Posto quanto abbiamo ricordato, quindi, giungiamo ad offrire il senso e lo spirito del nuovo progetto nel quale chi scrive e tante altre persone ugualmente o, forse, più valide si sono imbarcati. Non si tratta di un vezzo giornalistico in cerca di appagamento, ma dell’esigenza speculare a quella da cui ha preso le mosse il nostro discorso. Se è chiaro che l’uomo tende al sapere, che cerca l’informazione, è anche intuibile come certi uomini sentano il bisogno di condividere il sapere, di informare, di offrire spunti, riflessioni, approfondimenti. Oggi navighiamo in un caotico mare magnum dove non è più il singolo che cerca, ma gli altri che lo inondano di notizie. Chi informa ha un grande potere: in una società di massa, il modo in cui vengono raccontate le notizie può orientare le visioni e creare convinzioni anche su basi parziali o distorte.

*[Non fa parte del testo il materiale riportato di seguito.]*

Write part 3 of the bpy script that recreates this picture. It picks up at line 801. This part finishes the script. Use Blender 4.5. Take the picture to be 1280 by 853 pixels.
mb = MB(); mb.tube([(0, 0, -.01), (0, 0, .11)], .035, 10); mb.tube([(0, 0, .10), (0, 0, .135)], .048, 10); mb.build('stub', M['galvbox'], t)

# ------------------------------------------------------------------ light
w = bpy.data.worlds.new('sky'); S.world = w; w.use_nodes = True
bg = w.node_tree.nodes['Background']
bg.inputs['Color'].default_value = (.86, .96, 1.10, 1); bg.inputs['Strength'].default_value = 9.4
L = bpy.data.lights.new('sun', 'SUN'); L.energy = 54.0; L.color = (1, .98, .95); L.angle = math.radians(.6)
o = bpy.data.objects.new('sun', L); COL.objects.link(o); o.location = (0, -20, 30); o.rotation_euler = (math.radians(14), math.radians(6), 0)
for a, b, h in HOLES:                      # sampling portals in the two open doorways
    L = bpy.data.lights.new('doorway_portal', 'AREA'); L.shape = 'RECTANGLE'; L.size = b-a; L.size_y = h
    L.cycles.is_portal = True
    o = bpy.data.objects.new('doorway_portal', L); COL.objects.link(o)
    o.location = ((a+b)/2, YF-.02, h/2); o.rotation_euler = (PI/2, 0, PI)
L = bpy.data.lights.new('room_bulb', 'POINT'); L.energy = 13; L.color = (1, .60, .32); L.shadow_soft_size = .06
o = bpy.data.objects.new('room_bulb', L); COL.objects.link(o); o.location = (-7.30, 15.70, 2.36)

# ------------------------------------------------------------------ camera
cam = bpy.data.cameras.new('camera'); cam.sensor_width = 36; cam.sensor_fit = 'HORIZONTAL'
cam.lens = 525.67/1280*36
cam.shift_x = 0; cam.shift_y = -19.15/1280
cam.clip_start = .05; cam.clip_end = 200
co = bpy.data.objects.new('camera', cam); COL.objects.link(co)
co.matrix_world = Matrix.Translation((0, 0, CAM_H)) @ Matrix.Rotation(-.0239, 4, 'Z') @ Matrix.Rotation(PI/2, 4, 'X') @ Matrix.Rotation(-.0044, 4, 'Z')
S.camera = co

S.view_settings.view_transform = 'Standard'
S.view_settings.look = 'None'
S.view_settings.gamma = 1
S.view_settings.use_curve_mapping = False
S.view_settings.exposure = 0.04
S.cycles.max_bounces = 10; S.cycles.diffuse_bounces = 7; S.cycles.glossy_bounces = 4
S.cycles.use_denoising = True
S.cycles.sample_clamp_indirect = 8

La politica oggi si serve dell’informazione, si fa di e con l’informazione. E una informazione che privilegia la quantità alla qualità condurrà inevitabilmente ad una società superficiale e arrogantemente illusa di sapere. Una società in cui la vastità del sapere non si accompagnerà più alla profondità e alla solidità dello stesso. In cui la fluidità dell’informazione creerà soggetti convinti di avere in mano la conoscenza, ma che, invece, ne accarezzano solo gli strati più superficiali. E il problema sarà quello insito nella mediocrità: ritenersi i migliori, assolutizzare le proprie caratteristiche. Soprattutto: non dubitare mai. Il dubbio, invece, deve tornare ad essere l’abito dell’uomo. Vestire il dubbio significa essere in perenne ricerca, significa non dare mai nulla per scontato, non fermarsi mai. Dobbiamo, allora, avere una propensione ad informarci in modo critico. A non dare per definitivo e vero tutto quello che leggiamo. Ad essere pronti anche ad abbracciare nuove teorie, magari in contrasto con quanto pensavamo in precedenza, dopo una attenta e corretta valutazione. Tutto ciò passa attraverso una informazione di qualità.
NASCE INFORMANDOTI
Ed ecco che nasce Informandoti. Certamente il progetto ha e avrà una vocazione di informazione veloce, inevitabile al giorno d’oggi per far acquisire al lettore una minima consapevolezza sul circostante. Ma non possiamo fermarci qui. È un imperativo che ci siamo dati. Alla base bisogna unire un corpo strutturato. Dunque, la rivista appena nata servirà a compiere quel lavoro di approfondimento che oggi più che mai serve a combattere le derive della disinformazione.
Vogliamo restituire uno sguardo critico sui fenomeni e sui fatti del mondo, così da instaurare un ideale dialogo costruttivo.
Vogliamo offrire quella informazione lenta che aiuti a riequilibrare gli scompensi della velocità.
Vogliamo fare politica, nel modo più autentico che ci sia, senza finalità elettorali o propagandistiche. Saremo politici, ma mai politicizzati o vassalli di logiche partitiche. La nostra è e sarà una voce libera e indipendente. Valori sempre più rari nell’informazione e, proprio per questo, finalità insopprimibili della nostra azione.
Inoltre, saremo un soggetto giovane che, però, punta a dialogare con tutte le fasce d’età, con tutta la società. A dispetto di quanto si possa credere, i giovani sono i più consapevoli dei rischi che oggigiorno si vivono e, quindi, i più desiderosi di correre ai ripari, di trovare soluzioni. Per questo è importante il loro – il nostro – contributo. Sono – siamo – una forza di incommensurabile valore che, certamente, riuscirà a vincere la partita con la Storia e ad affermarsi come degna nuova classe dirigente.
Grazie ai segni del passato, con lo sguardo attento al presente che scorre, ci lasciamo chiamare dal futuro: non spettatori, ma attori che scrivono il libro del mondo con la propria penna.
La sfida del presente è chiara: dobbiamo informarci e, informandoci, capire.
Perché solo chi si informa, approfondisce e riflette può essere davvero libero.